### Material
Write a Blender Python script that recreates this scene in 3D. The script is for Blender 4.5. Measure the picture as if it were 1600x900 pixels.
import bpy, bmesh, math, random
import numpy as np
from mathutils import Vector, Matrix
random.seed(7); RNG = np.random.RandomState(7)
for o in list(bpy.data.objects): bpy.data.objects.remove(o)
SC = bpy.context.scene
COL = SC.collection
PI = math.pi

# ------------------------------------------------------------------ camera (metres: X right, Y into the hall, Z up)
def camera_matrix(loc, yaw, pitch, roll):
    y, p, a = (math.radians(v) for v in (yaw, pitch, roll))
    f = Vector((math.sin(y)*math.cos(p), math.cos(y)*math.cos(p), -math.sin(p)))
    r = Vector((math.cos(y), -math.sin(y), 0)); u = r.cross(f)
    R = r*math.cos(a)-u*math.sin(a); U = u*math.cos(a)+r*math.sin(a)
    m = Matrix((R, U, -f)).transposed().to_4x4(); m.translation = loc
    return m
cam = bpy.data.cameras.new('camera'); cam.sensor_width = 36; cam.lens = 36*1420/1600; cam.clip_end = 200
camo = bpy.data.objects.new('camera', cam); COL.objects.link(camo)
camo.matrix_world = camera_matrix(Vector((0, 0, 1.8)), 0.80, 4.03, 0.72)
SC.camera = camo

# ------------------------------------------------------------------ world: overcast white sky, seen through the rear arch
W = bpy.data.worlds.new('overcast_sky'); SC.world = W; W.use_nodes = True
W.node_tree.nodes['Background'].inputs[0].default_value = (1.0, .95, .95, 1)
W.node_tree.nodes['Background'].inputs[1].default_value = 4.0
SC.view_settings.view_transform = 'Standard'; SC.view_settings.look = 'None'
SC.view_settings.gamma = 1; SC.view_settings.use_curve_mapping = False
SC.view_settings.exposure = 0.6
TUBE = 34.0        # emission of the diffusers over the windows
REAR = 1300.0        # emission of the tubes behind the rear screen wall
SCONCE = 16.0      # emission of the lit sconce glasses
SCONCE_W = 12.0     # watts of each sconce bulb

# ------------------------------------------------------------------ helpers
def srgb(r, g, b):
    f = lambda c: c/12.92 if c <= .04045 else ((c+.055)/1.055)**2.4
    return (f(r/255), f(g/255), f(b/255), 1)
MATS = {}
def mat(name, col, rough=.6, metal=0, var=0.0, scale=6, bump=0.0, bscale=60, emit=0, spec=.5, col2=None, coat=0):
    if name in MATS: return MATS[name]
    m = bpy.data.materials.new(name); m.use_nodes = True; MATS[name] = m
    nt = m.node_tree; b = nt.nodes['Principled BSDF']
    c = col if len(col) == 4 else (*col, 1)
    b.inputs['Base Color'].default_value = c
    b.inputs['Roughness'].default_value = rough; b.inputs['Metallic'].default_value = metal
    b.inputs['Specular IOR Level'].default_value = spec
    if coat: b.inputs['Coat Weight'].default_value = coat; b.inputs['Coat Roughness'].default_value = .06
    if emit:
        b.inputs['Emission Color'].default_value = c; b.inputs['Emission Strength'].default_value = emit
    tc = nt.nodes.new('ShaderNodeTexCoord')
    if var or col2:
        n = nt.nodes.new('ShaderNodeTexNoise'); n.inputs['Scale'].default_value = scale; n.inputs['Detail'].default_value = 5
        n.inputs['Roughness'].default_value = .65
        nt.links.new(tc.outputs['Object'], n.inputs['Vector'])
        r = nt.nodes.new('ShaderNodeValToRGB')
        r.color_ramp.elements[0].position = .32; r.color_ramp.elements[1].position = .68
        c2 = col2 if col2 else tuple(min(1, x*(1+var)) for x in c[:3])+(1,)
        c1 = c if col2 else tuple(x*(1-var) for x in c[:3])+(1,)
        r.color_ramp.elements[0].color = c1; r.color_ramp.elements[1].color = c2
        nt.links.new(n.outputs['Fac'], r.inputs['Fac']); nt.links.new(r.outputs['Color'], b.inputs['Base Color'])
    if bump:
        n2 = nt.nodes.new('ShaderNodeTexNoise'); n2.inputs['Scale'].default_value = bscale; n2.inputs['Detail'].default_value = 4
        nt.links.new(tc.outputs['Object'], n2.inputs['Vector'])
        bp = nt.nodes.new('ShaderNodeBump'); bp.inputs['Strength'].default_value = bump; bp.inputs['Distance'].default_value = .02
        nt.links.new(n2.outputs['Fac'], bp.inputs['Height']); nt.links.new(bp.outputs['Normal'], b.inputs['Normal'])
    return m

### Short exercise
Copy out each line above, character for character.

### Written answer
Write a Blender Python script that recreates this scene in 3D. The script is for Blender 4.5. Measure the picture as if it were 1600x900 pixels.
import bpy, bmesh, math, random
import numpy as np
from mathutils import Vector, Matrix
random.seed(7); RNG = np.random.RandomState(7)
for o in list(bpy.data.objects): bpy.data.objects.remove(o)
SC = bpy.context.scene
COL = SC.collection
PI = math.pi

# ------------------------------------------------------------------ camera (metres: X right, Y into the hall, Z up)
def camera_matrix(loc, yaw, pitch, roll):
    y, p, a = (math.radians(v) for v in (yaw, pitch, roll))
    f = Vector((math.sin(y)*math.cos(p), math.cos(y)*math.cos(p), -math.sin(p)))
    r = Vector((math.cos(y), -math.sin(y), 0)); u = r.cross(f)
    R = r*math.cos(a)-u*math.sin(a); U = u*math.cos(a)+r*math.sin(a)
    m = Matrix((R, U, -f)).transposed().to_4x4(); m.translation = loc
    return m
cam = bpy.data.cameras.new('camera'); cam.sensor_width = 36; cam.lens = 36*1420/1600; cam.clip_end = 200
camo = bpy.data.objects.new('camera', cam); COL.objects.link(camo)
camo.matrix_world = camera_matrix(Vector((0, 0, 1.8)), 0.80, 4.03, 0.72)
SC.camera = camo

# ------------------------------------------------------------------ world: overcast white sky, seen through the rear arch
W = bpy.data.worlds.new('overcast_sky'); SC.world = W; W.use_nodes = True
W.node_tree.nodes['Background'].inputs[0].default_value = (1.0, .95, .95, 1)
W.node_tree.nodes['Background'].inputs[1].default_value = 4.0
SC.view_settings.view_transform = 'Standard'; SC.view_settings.look = 'None'
SC.view_settings.gamma = 1; SC.view_settings.use_curve_mapping = False
SC.view_settings.exposure = 0.6
TUBE = 34.0        # emission of the diffusers over the windows
REAR = 1300.0        # emission of the tubes behind the rear screen wall
SCONCE = 16.0      # emission of the lit sconce glasses
SCONCE_W = 12.0     # watts of each sconce bulb

# ------------------------------------------------------------------ helpers
def srgb(r, g, b):
    f = lambda c: c/12.92 if c <= .04045 else ((c+.055)/1.055)**2.4
    return (f(r/255), f(g/255), f(b/255), 1)
MATS = {}
def mat(name, col, rough=.6, metal=0, var=0.0, scale=6, bump=0.0, bscale=60, emit=0, spec=.5, col2=None, coat=0):
    if name in MATS: return MATS[name]
    m = bpy.data.materials.new(name); m.use_nodes = True; MATS[name] = m
    nt = m.node_tree; b = nt.nodes['Principled BSDF']
    c = col if len(col) == 4 else (*col, 1)
    b.inputs['Base Color'].default_value = c
    b.inputs['Roughness'].default_value = rough; b.inputs['Metallic'].default_value = metal
    b.inputs['Specular IOR Level'].default_value = spec
    if coat: b.inputs['Coat Weight'].default_value = coat; b.inputs['Coat Roughness'].default_value = .06
    if emit:
        b.inputs['Emission Color'].default_value = c; b.inputs['Emission Strength'].default_value = emit
    tc = nt.nodes.new('ShaderNodeTexCoord')
    if var or col2:
        n = nt.nodes.new('ShaderNodeTexNoise'); n.inputs['Scale'].default_value = scale; n.inputs['Detail'].default_value = 5
        n.inputs['Roughness'].default_value = .65
        nt.links.new(tc.outputs['Object'], n.inputs['Vector'])
        r = nt.nodes.new('ShaderNodeValToRGB')
        r.color_ramp.elements[0].position = .32; r.color_ramp.elements[1].position = .68
        c2 = col2 if col2 else tuple(min(1, x*(1+var)) for x in c[:3])+(1,)
        c1 = c if col2 else tuple(x*(1-var) for x in c[:3])+(1,)
        r.color_ramp.elements[0].color = c1; r.color_ramp.elements[1].color = c2
        nt.links.new(n.outputs['Fac'], r.inputs['Fac']); nt.links.new(r.outputs['Color'], b.inputs['Base Color'])
    if bump:
        n2 = nt.nodes.new('ShaderNodeTexNoise'); n2.inputs['Scale'].default_value = bscale; n2.inputs['Detail'].default_value = 4
        nt.links.new(tc.outputs['Object'], n2.inputs['Vector'])
        bp = nt.nodes.new('ShaderNodeBump'); bp.inputs['Strength'].default_value = bump; bp.inputs['Distance'].default_value = .02
        nt.links.new(n2.outputs['Fac'], bp.inputs['Height']); nt.links.new(bp.outputs['Normal'], b.inputs['Normal'])
    return m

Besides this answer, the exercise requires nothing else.